What kinds of exploits could there be for HR-as-a-service? How could good AI be manipulated to do bad things? How might a hack into an industrial control system disrupt a manufacturing process? Along with understanding the vulnerabilities in the actual application infrastructure, security pros need to be asking themselves these kinds of questions. 

So are we seeing more breaches? Yes, but it’s not because the security industry isn’t keeping up. It’s because the threats to applications have become so much larger. Along with the increasing sophistication, creativity and dedication of malicious actors, there are just so many areas to target. 

But at the same time, it’s not as if we’re trying to caution you to abstain from your own digital transformation and enabling your business through automation. The value to be gained from your application portfolio is just too great. The genie is out of the bottle. 

Just like the threat actors do, security pros need to adapt and keep pace.
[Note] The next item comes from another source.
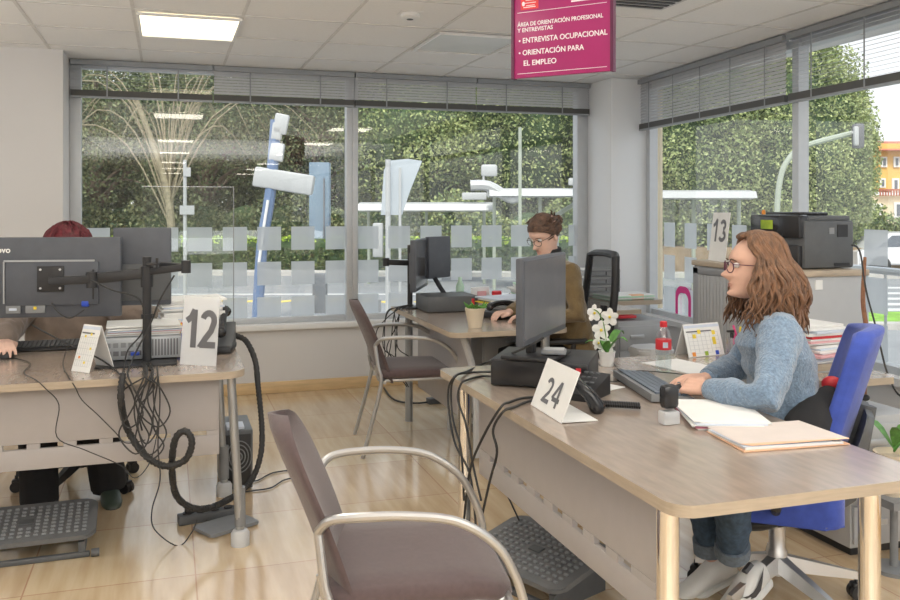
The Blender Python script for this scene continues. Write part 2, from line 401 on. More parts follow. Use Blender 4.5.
for y in np.arange(-2.6, 6.7, .62):
    b.bb(-6, 4.0, y-.008, y+.008, CZ-.0045, CZ+.002, 'ceil_rail')
struct(b.build('trim_ceiling_grid'))
XW = -.66
b = MB(); b.bb(-6, XW, 6.25, 6.9, 0, CZ, 'wall'); struct(b.build('wall_left_front'))
b = MB(); b.bb(-6.1, -6, -17, 6.9, 0, CZ, 'wall'); struct(b.build('wall_left'))
b = MB(); b.bb(-6, 4.1, -17.1, -17, 0, CZ, 'wall'); struct(b.build('wall_rear'))
b = MB(); b.bb(XW, 3.9, YB, YB+.2, 0, SILL-.02, 'wall_low'); struct(b.build('wall_back'))
b = MB(); b.bb(XW, 3.45, YB-.05, YB+.15, SILL-.025, SILL+.02, 'white_plastic', .006); struct(b.build('trim_sill_back'))
b = MB(); b.bb(-6, XW, 6.225, 6.25, 0, .085, 'beech', .004); b.bb(XW-.0, 3.42, YB-.022, YB, 0, .085, 'beech', .004); struct(b.build('baseboard_back'))
# corner pillar
b = MB(); b.bb(3.385, 3.80, 6.25, 6.9, 0, CZ, 'pillar', .01); struct(b.build('wall_corner_pillar'))
b = MB(); wallbox(b, .25, 20, -.25, 0, 0, .50, 'wall_low'); struct(b.build('wall_right'))
b = MB(); wallbox(b, .2, 20, -.2, .03, .50, .54, 'white_plastic'); struct(b.build('trim_sill_right'))
b = MB(); wallbox(b, .25, 20, 0, .02, 0, .085, 'beech'); struct(b.build('baseboard_right'))
# back window
def win_back(n, x0, x1, w0, w1):
    b = MB(); z0 = SILL+.02; z1 = CZ-.005; y0, y1 = YB+.03, YB+.09
    b.bb(x0, x0+w0, y0-.03, y1, z0, z1, 'frame', .004); b.bb(x1-w1, x1, y0-.03, y1, z0, z1, 'frame', .004)
    b.bb(x0+w0, x1-w1, y0, y1, z0, z0+.045, 'frame', .004); b.bb(x0+w0, x1-w1, y0, y1, z1-.05, z1, 'frame', .004)
    o = struct(b.build('window_%d' % n))
    g = MB(); g.add([(x0+w0,YB+.06,z0+.04),(x1-w1,YB+.06,z0+.04),(x1-w1,YB+.06,z1-.04),(x0+w0,YB+.06,z1-.04)], [(0,1,2,3)], 'glass'); g.build('glass_pane', o, flat=True)
    return o
xm = bx(352.5)
W1 = win_back(1, XW, xm, .075, .045); W2 = win_back(2, xm, 3.385, .045, .10)
def sq(parent, c, x, w, h):
    b = MB(); y = YB+.055; b.add([(c-w/2,y,x-h/2),(c+w/2,y,x-h/2),(c+w/2,y,x+h/2),(c-w/2,y,x+h/2)], [(0,1,2,3)], 'film'); b.build('frosted_square', parent, flat=True)
ds = .258
xc0 = bx(270)
zrow = []
for py in (238.5, 273.5, 308.5): zrow.append(ray(270, py, (0,YB+.055), (1,0)).z)
cen = [(px) for px in (96,131,165.5,200,235.5,270,304,338,369,401,433,463.7,494,523.5,552,580)]
for i, px in enumerate(cen):
    x = bx(px); P = W1 if x < xm else W2
    w = .178
    if i == 7: w = .15; x -= .012
    if i == 15: w = .12; x -= .02
    for z in zrow: sq(P, x, z, w, .178)
# right window: panes, mullion
sA = rws(643)+0.0; sm = rws(792.5); 
def win_right(n, s0, s1, w0, w1):
    b = MB(); z0, z1 = .54, CZ-.03
    wallbox(b, s0, s0+w0, -.09, -.02, z0, z1, 'frame'); wallbox(b, s1-w1, s1, -.09, -.02, z0, z1, 'frame')
    wallbox(b, s0+w0, s1-w1, -.12, -.04, z0, z0+.04, 'frame'); wallbox(b, s0+w0, s1-w1, -.12, -.04, z1-.05, z1, 'frame')
    o = struct(b.build('window_%d' % n))
    g = MB(); g.add([rw(s0+w0,z0+.03,-.08),rw(s1-w1,z0+.03,-.08),rw(s1-w1,z1-.03,-.08),rw(s0+w0,z1-.03,-.08)], [(0,1,2,3)], 'glass'); g.build('glass_pane', o, flat=True)
    return o
W3 = win_right(3, .2, sm, .06, .03); W4 = win_right(4, sm, sm+2.6, .03, .03)
for k in range(5, 9): win_right(k, sm+2.6*(k-4), sm+2.6*(k-3), .035, .03)
def sqr(parent, s, z, w=.178, h=.178):
    b = MB(); b.add([rw(s-w/2,z-h/2,-.07),rw(s+w/2,z-h/2,-.07),rw(s+w/2,z+h/2,-.07),rw(s-w/2,z+h/2,-.07)], [(0,1,2,3)], 'film'); b.build('frosted_square', parent, flat=True)
s0 = rwo(669.5,-.07); s1_ = rwo(690.5,-.07); stp = s1_-s0
for k in range(-1, 16):
    s = s0+stp*k
    P = W3 if s < sm-.05 else W4
    if abs(s-sm) < .11: continue
    for py in (235, 268, 300):
        z = ray(676, py, A0-NR*.07, U).z; sqr(P, s, z, .175, .19)
# magenta arch sticker on the right glass
b = MB(); pa = ray(684, 302, A0-NR*.07, U); s_ = (Vector((pa.x,pa.y,0))-A0).dot(U)
def arch(w, h, n=10):
    r = w/2*.75; pts = [(-w/2,-h/2),(-w/2,h/2-r)]+[(-w/2+r-r*cos(a), h/2-r+r*sin(a)) for a in np.linspace(0,pi/2,n)]+[(w/2-r+r*sin(a), h/2-r+r*cos(a)) for a in np.linspace(0,pi/2,n)]+[(w/2,-h/2)]
    return pts
oo = arch(.235, .235); ii = arch(.155, .185); ii = [(x, y-.025) for x, y in ii]
vs = [rw(s_+x, pa.z+y, -.062) for x, y in oo]+[rw(s_+x, pa.z+y, -.062) for x, y in ii]; n = len(oo)
b.add(vs, [(i, i+1, n+i+1, n+i) for i in range(n-1)], 'pink_sticker'); tag(b.build('arch_sticker', W3, flat=True), 'magenta arch-shaped sticker')
# blinds
def blind(name, P, x0, x1, ztop, zbot, tilt, label, pitch=.0215, along='x'):
    """P(t, z, off) -> world point; t runs along the wall"""
    root = thing(name, P((x0+x1)/2, zbot, 0), label, 'blind', group='venetian blinds along the glass walls')
    hb = MB(); 
    def slab(mb, t0, t1, o0, o1, z0, z1, m):
        V = [P(t,z,o) for z in (z0,z1) for t,o in ((t0,o0),(t1,o0),(t1,o1),(t0,o1))]
        mb.add(V, [(0,3,2,1),(4,5,6,7),(0,1,5,4),(1,2,6,5),(2,3,7,6),(3,0,4,7)], m)
    slab(hb, x0, x1, -.02, .03, ztop-.035, ztop, 'blind_head'); hb.build('headrail', root)
    rb = MB(); slab(rb, x0, x1, -.016, .016, zbot, zbot+.042, 'blind_rail'); slab(rb, x0, x1, -.018, .018, zbot-.012, zbot, 'blind_head'); rb.build('bottom_rail', root)
    sb = MB(); z = ztop-.045; w = .0125 if tilt < .3 else pitch*.50
    while z > zbot+.045:
        dz = w*sin(tilt); dx = w*cos(tilt)
        V = [P(x0,z+dz,-dx),P(x1,z+dz,-dx),P(x1,z-dz,dx),P(x0,z-dz,dx)]; sb.add(V, [(0,1,2,3)], 'blind'); z -= pitch
    tag(sb.build('slats', root, flat=True))
    L = x1-x0; n = max(2, int(round(abs(L)/.42)))
    for k in range(n):
        lb = MB(); t = x0+L*(k+.5)/n; slab(lb, t-.005, t+.005, .016, .018, zbot-.012, ztop-.03, 'blind_head'); lb.build('ladder_tape', root)
    return root
PB = lambda t, z, o: Vector((t, YB-.03-o, z))
zb = ray(350, 103, (0,YB-.03), (1,0)).z-.02
blind('venetian_blind', PB, XW+.01, bx(213)-.005, CZ-.005, zb, radians(4), 'leftmost grey venetian blind, slats open showing trees', .024)
blind('venetian_blind', PB, bx(213)+.005, bx(353), CZ-.005, zb, radians(66), 'closed grey venetian blind above window, left of the central mullion')
blind('venetian_blind', PB, bx(353)+.01, bx(475)-.005, CZ-.005, zb, radians(66), 'closed grey venetian blind starting at the central mullion')
blind('venetian_blind', PB, bx(475)+.005, 3.375, CZ-.005, zb, radians(66), 'closed grey venetian blind in the corner beside the pillar')
PRr = lambda t, z, o: rw(t, z, o+.03)
blind('venetian_blind', PRr, .18, sm-.02, CZ-.01, 2.03, radians(66), 'closed grey blind on the right glass wall beside the pillar', .0235)
blind('venetian_blind', PRr, sm+.02, sm+2.6, CZ-.01, 2.03, radians(8), 'open-slatted grey blind at the right with sky behind it', .0235)
for k in range(5, 9): blind('venetian_blind', PRr, sm+2.6*(k-4)+.02, sm+2.6*(k-3), CZ-.01, 2.03, radians(50), 'closed grey blind on the right glass wall behind the camera', .05)
# ceiling lights
def cl(x, y, label, m='panel_light', w=.52, l=.60):
    t = thing('ceiling_light', (x,y,CZ-.01), label, 'light', group='square ceiling light panels')
    f = MB(); z0, z1 = CZ-.018, CZ-.004
    f.bb(x-w/2-.015, x-w/2, y-l/2-.015, y+l/2+.015, z0, z1, 'white_plastic'); f.bb(x+w/2, x+w/2+.015, y-l/2-.015, y+l/2+.015, z0, z1, 'white_plastic')
    f.bb(x-w/2, x+w/2, y-l/2-.015, y-l/2, z0, z1, 'white_plastic'); f.bb(x-w/2, x+w/2, y+l/2, y+l/2+.015, z0, z1, 'white_plastic'); f.build('frame', t)
    d = MB(); d.bb(x-w/2, x+w/2, y-l/2, y+l/2, z1-.004, z1, m); d.build('diffuser', t); return t
cl(.115, 5.22, 'lit square ceiling light panel at upper left of the photo', 'panel_warm')
for y in (3.1, -.8, -3.9, -7.7, -11, -14.5): cl(.115, y, 'lit ceiling light panel outside the photo, in the row over the camera')
for y in (2.0, -.8, -3.9, -7.7, -11, -14.5): cl(2.3, y, 'lit ceiling light panel outside the photo, in the row near the windows')
for y in (3.1, -.8, -3.9, -7.7): cl(-3.1, y, 'lit ceiling light panel outside the photo, in the far left row')
cl(1.80, 5.22, 'unlit recessed ceiling light panel left of the hanging magenta sign', 'panel_off')
# smoke detector and vent
p = onz(410, 13, CZ); b = MB(); b.lathe([(.0,0),(.05,0),(.052,-.02),(.035,-.03),(.0,-.032)], 'white_plastic', (p.x,p.y,CZ-.002)); 
sd = thing('smoke_detector', (p.x,p.y,CZ-.03), 'small round smoke detector on a square ceiling plate', 'smoke detector'); b.build('sensor_head', sd)
b = MB(); b.bb(p.x-.06,p.x+.06,p.y-.06,p.y+.06,CZ-.004,CZ-.001,'white_plastic'); b.build('mounting_plate', sd)
b = MB(); b.lathe([(.018,-.0325),(.018,-.034),(0,-.034)], 'black', (p.x,p.y,CZ-.002)); b.build('sensor_window', sd)
p = onz(652, -7, CZ)
v = thing('ceiling_vent', (p.x,p.y,CZ-.02), 'square grey slatted air vent in the ceiling beside the magenta sign', 'vent')
b = MB(); b.bb(p.x-.22,p.x+.22,p.y-.27,p.y+.27,CZ-.012,CZ-.002,'lt_grey',.003); b.build('frame', v)
b = MB()
for k in range(9): yy = p.y-.22+.055*k; b.bb(p.x-.19,p.x+.19,yy-.017,yy+.012,CZ-.016,CZ-.011,'black')
b.build('slot', v)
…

As you work to develop a new app or service, you have to anticipate that securing the system and protecting the business today is about much more than vulnerabilities in your code. You have to start thinking through how any new, digital business logic could be manipulated. And in today’s DevSecOps environments, you don’t have weeks or months to accomplish your threat modeling. 

The best way for the security industry to meet the challenge of modern applications and modern app development is to adopt a modern way of supporting those from a security perspective.